## SHORT TASK
Return each line of the records with nothing changed, pictures excepted.

## PROVIDED INFORMATION

* * * * * * * * *

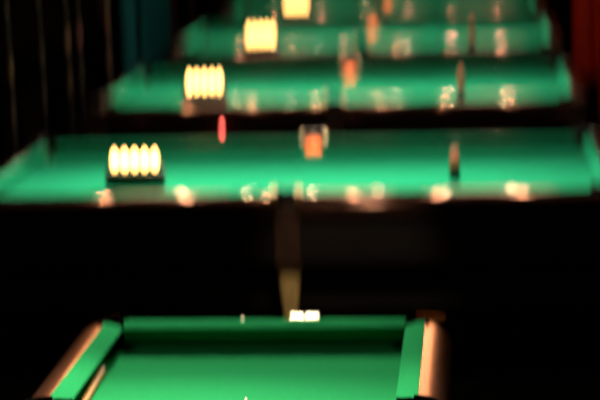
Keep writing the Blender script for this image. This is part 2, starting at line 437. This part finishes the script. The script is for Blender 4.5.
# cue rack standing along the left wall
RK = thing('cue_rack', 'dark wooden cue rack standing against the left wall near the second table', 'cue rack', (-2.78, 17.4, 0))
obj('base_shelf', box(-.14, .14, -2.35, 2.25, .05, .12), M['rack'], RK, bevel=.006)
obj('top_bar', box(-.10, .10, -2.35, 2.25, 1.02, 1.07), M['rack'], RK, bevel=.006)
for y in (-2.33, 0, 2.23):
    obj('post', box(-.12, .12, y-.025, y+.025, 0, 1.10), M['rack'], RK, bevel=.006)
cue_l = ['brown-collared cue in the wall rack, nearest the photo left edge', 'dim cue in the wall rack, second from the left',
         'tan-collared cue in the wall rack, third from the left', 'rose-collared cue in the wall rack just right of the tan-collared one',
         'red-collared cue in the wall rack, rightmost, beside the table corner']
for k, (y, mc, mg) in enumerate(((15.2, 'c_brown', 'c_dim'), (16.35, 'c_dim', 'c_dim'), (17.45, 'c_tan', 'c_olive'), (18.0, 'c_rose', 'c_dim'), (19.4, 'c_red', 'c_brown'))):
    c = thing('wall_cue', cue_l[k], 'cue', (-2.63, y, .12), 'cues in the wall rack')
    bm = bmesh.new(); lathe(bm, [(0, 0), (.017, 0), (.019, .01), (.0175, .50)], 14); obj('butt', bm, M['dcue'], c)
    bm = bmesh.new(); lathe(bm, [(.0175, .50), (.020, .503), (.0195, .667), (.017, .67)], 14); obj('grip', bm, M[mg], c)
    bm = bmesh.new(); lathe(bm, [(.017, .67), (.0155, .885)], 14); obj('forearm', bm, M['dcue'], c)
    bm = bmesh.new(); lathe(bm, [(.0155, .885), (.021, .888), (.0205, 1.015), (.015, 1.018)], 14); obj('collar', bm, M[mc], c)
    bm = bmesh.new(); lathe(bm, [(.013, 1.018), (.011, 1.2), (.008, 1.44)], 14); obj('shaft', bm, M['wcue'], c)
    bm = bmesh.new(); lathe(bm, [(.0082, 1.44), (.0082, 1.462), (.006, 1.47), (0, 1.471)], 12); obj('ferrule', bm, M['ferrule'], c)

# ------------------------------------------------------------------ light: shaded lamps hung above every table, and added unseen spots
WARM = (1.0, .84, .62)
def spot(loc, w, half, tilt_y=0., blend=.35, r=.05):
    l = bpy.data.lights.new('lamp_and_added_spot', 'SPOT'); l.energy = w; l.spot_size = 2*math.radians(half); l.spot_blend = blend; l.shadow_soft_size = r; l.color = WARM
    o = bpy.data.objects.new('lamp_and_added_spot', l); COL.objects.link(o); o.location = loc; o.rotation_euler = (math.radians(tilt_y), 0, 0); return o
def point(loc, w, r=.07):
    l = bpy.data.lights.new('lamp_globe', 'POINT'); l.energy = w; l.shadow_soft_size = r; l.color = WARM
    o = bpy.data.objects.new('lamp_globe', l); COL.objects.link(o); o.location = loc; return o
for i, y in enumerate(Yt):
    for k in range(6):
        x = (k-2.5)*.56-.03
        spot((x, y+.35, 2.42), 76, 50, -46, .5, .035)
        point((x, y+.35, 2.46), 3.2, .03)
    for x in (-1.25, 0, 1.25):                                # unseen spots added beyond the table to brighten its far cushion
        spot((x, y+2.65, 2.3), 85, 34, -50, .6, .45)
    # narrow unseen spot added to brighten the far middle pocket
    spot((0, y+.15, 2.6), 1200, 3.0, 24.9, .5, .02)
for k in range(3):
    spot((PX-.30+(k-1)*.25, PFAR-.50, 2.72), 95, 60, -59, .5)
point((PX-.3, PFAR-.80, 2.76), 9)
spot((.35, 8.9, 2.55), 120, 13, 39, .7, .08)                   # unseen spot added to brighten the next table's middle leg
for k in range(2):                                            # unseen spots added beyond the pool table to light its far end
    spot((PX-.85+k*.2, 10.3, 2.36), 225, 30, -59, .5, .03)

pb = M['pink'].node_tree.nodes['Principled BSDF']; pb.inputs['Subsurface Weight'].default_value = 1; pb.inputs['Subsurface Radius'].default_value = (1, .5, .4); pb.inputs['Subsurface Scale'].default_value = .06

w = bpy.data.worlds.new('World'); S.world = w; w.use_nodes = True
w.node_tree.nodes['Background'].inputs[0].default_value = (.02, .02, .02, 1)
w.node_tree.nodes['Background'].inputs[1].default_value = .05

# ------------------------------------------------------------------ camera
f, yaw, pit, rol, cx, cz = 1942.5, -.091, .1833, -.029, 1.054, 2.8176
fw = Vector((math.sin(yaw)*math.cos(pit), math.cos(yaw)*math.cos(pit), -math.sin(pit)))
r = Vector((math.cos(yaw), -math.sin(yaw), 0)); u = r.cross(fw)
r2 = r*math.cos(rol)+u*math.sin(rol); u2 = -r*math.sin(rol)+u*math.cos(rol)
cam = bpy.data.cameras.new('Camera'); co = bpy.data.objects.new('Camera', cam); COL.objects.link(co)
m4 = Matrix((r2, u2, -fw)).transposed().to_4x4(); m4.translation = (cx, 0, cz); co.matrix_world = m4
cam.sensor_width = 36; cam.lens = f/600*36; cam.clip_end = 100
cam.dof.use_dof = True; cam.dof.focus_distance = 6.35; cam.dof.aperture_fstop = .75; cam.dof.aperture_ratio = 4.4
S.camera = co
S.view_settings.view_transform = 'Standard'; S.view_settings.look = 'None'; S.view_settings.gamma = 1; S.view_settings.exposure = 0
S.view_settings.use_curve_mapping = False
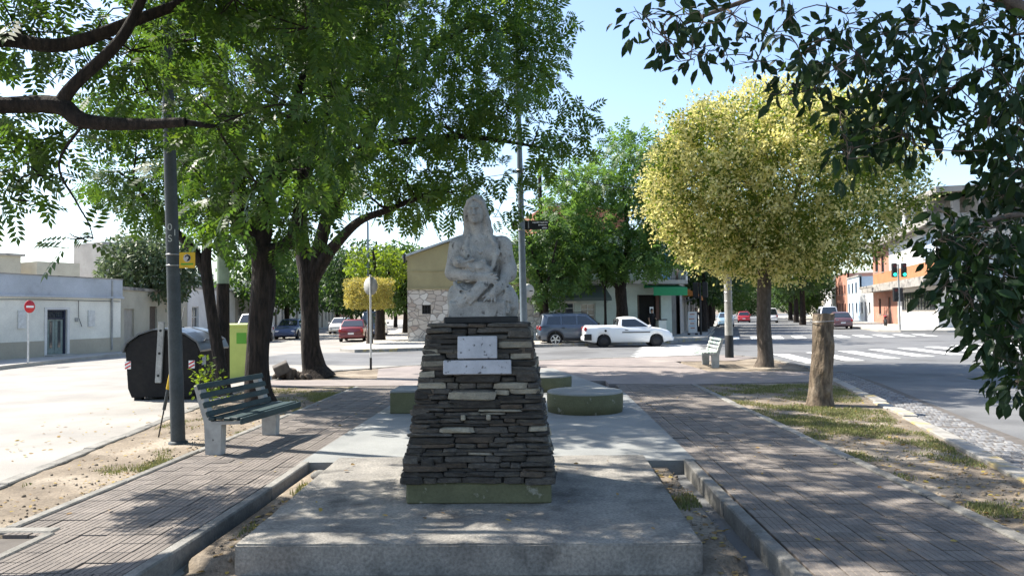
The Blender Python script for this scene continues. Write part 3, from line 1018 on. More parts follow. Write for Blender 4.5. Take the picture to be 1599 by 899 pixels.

* * * * * * * * *

## RESULT OF THE TASK
Keep writing the Blender script for this image. This is part 2, starting at line 437. This part finishes the script. The script is for Blender 4.5.
# cue rack standing along the left wall
RK = thing('cue_rack', 'dark wooden cue rack standing against the left wall near the second table', 'cue rack', (-2.78, 17.4, 0))
obj('base_shelf', box(-.14, .14, -2.35, 2.25, .05, .12), M['rack'], RK, bevel=.006)
obj('top_bar', box(-.10, .10, -2.35, 2.25, 1.02, 1.07), M['rack'], RK, bevel=.006)
for y in (-2.33, 0, 2.23):
    obj('post', box(-.12, .12, y-.025, y+.025, 0, 1.10), M['rack'], RK, bevel=.006)
cue_l = ['brown-collared cue in the wall rack, nearest the photo left edge', 'dim cue in the wall rack, second from the left',
         'tan-collared cue in the wall rack, third from the left', 'rose-collared cue in the wall rack just right of the tan-collared one',
         'red-collared cue in the wall rack, rightmost, beside the table corner']
for k, (y, mc, mg) in enumerate(((15.2, 'c_brown', 'c_dim'), (16.35, 'c_dim', 'c_dim'), (17.45, 'c_tan', 'c_olive'), (18.0, 'c_rose', 'c_dim'), (19.4, 'c_red', 'c_brown'))):
    c = thing('wall_cue', cue_l[k], 'cue', (-2.63, y, .12), 'cues in the wall rack')
    bm = bmesh.new(); lathe(bm, [(0, 0), (.017, 0), (.019, .01), (.0175, .50)], 14); obj('butt', bm, M['dcue'], c)
    bm = bmesh.new(); lathe(bm, [(.0175, .50), (.020, .503), (.0195, .667), (.017, .67)], 14); obj('grip', bm, M[mg], c)
    bm = bmesh.new(); lathe(bm, [(.017, .67), (.0155, .885)], 14); obj('forearm', bm, M['dcue'], c)
    bm = bmesh.new(); lathe(bm, [(.0155, .885), (.021, .888), (.0205, 1.015), (.015, 1.018)], 14); obj('collar', bm, M[mc], c)
    bm = bmesh.new(); lathe(bm, [(.013, 1.018), (.011, 1.2), (.008, 1.44)], 14); obj('shaft', bm, M['wcue'], c)
    bm = bmesh.new(); lathe(bm, [(.0082, 1.44), (.0082, 1.462), (.006, 1.47), (0, 1.471)], 12); obj('ferrule', bm, M['ferrule'], c)

# ------------------------------------------------------------------ light: shaded lamps hung above every table, and added unseen spots
WARM = (1.0, .84, .62)
def spot(loc, w, half, tilt_y=0., blend=.35, r=.05):
    l = bpy.data.lights.new('lamp_and_added_spot', 'SPOT'); l.energy = w; l.spot_size = 2*math.radians(half); l.spot_blend = blend; l.shadow_soft_size = r; l.color = WARM
    o = bpy.data.objects.new('lamp_and_added_spot', l); COL.objects.link(o); o.location = loc; o.rotation_euler = (math.radians(tilt_y), 0, 0); return o
def point(loc, w, r=.07):
    l = bpy.data.lights.new('lamp_globe', 'POINT'); l.energy = w; l.shadow_soft_size = r; l.color = WARM
    o = bpy.data.objects.new('lamp_globe', l); COL.objects.link(o); o.location = loc; return o
for i, y in enumerate(Yt):
    for k in range(6):
        x = (k-2.5)*.56-.03
        spot((x, y+.35, 2.42), 76, 50, -46, .5, .035)
        point((x, y+.35, 2.46), 3.2, .03)
    for x in (-1.25, 0, 1.25):                                # unseen spots added beyond the table to brighten its far cushion
        spot((x, y+2.65, 2.3), 85, 34, -50, .6, .45)
    # narrow unseen spot added to brighten the far middle pocket
    spot((0, y+.15, 2.6), 1200, 3.0, 24.9, .5, .02)
for k in range(3):
    spot((PX-.30+(k-1)*.25, PFAR-.50, 2.72), 95, 60, -59, .5)
point((PX-.3, PFAR-.80, 2.76), 9)
spot((.35, 8.9, 2.55), 120, 13, 39, .7, .08)                   # unseen spot added to brighten the next table's middle leg
for k in range(2):                                            # unseen spots added beyond the pool table to light its far end
    spot((PX-.85+k*.2, 10.3, 2.36), 225, 30, -59, .5, .03)

pb = M['pink'].node_tree.nodes['Principled BSDF']; pb.inputs['Subsurface Weight'].default_value = 1; pb.inputs['Subsurface Radius'].default_value = (1, .5, .4); pb.inputs['Subsurface Scale'].default_value = .06

w = bpy.data.worlds.new('World'); S.world = w; w.use_nodes = True
w.node_tree.nodes['Background'].inputs[0].default_value = (.02, .02, .02, 1)
w.node_tree.nodes['Background'].inputs[1].default_value = .05

# ------------------------------------------------------------------ camera
f, yaw, pit, rol, cx, cz = 1942.5, -.091, .1833, -.029, 1.054, 2.8176
fw = Vector((math.sin(yaw)*math.cos(pit), math.cos(yaw)*math.cos(pit), -math.sin(pit)))
r = Vector((math.cos(yaw), -math.sin(yaw), 0)); u = r.cross(fw)
r2 = r*math.cos(rol)+u*math.sin(rol); u2 = -r*math.sin(rol)+u*math.cos(rol)
cam = bpy.data.cameras.new('Camera'); co = bpy.data.objects.new('Camera', cam); COL.objects.link(co)
m4 = Matrix((r2, u2, -fw)).transposed().to_4x4(); m4.translation = (cx, 0, cz); co.matrix_world = m4
cam.sensor_width = 36; cam.lens = f/600*36; cam.clip_end = 100
cam.dof.use_dof = True; cam.dof.focus_distance = 6.35; cam.dof.aperture_fstop = .75; cam.dof.aperture_ratio = 4.4
S.camera = co
S.view_settings.view_transform = 'Standard'; S.view_settings.look = 'None'; S.view_settings.gamma = 1; S.view_settings.exposure = 0
S.view_settings.use_curve_mapping = False
The Blender Python script for this scene continues. Write part 3, from line 1018 on. More parts follow. Write for Blender 4.5. Take the picture to be 1599 by 899 pixels.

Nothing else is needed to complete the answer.